To this point in our exploration of the Amidah, I have suggested meditations to awaken a connection with each of the 19 blessings of the weekday Amidah. I believe daily prayer that allows us to express our deepest feelings, fears, and hopes is essential to whole living. For me, taking time each day to orient myself towards my deepest values and self makes me a better person. I feel obligated to pray because otherwise I struggle to live meaningfully.

For this next blessing, I want to offer a different approach. We say, bless this year as the good years of old. Partly, the prayer is for sustenance and rain, for rich crops and overflowing fruits. Yet today grocery stores, international commerce, and our own wealth insulate us from real hunger to a remarkable degree. Even in deep drought years in California, the grocery stores are overflowing with produce of all kinds. Hunger is a real problem in our area and throughout the world, but it's become a distribution and wealth issue rather than a rain and weather concern.

I do have times where I pray for the year to be good in financial ways.

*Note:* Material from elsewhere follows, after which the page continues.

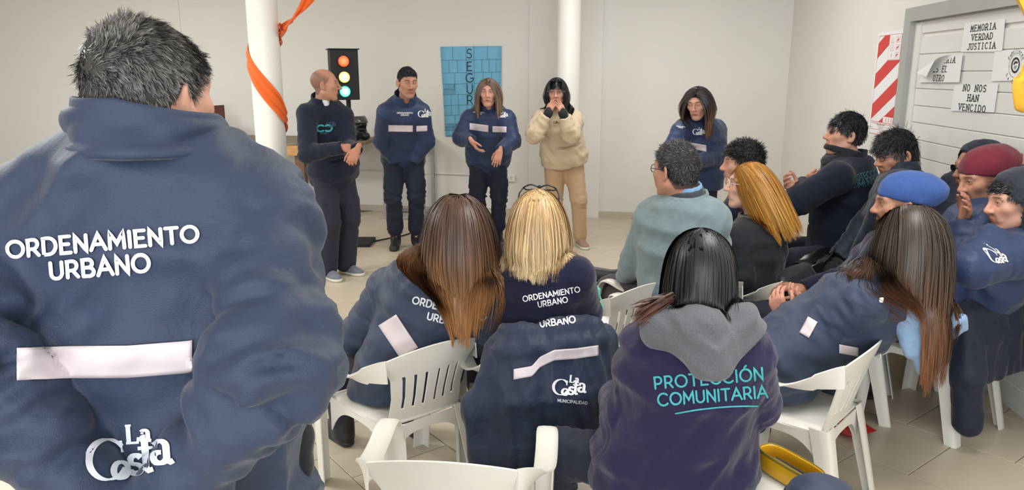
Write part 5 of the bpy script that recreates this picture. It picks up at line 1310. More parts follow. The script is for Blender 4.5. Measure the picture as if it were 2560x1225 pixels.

I remember several moments (and by moments, I mean years) of our capital campaign in which I did with sincerity pray for God to help us raise the money we needed to build our new building. It felt slightly crass but was genuine and heartfelt.

When I arrive at this prayer I often unsure what I mean or want, unsure what it is that I am expressing. One thought: its easy to take our sustenance for granted. There is such an abundance of food in this era. We easily fail to notice how much of a blessing that truly is. So one approach would be to feel in this prayer gratitude, gratitude for grocery stores and produce stands and farmers markets. Gratitude to water from the tap that never runs out.

A second thought: the hamotzi prayer over bread says an odd thing. We praise God who brings forth bread from the Earth even though there are so many human processes involved in bringing wheat out of the ground and then turning it into bread. That prayer hides a theological truth in plain sight, namely that God is the ultimate cause of everything and the proximate cause of nothing. This prayer reverses and asserts God’s involvement more directly in the natural world. So maybe we are being invited to set aside our sophistication and complex theologies and allow ourselves to experience the world as filled with God’s spirit. That somehow in ways we cannot even understand God is moving those natural forces and can for a moment be experienced as being directly engaged in nature.

Lastly: we pray for a year that is good. Perhaps this blessing invites a moment to get in touch with goodness. God created a world that is very good. Can our prayer, even in a time of war, help us more fully connect with the goodness hidden in creation? Maybe by inviting a year of goodness we can orient our own hearts to become partners with God in helping the world be more evidently visible as tov meod, as very good.

Barukh Atah Adonai, Mevarech HaShanim. Praised Are You God, who exists outside of time and nevertheless blesses the year. May we see abundance and goodness in this year reminding us of the best of times in Jewish and human history. Amen.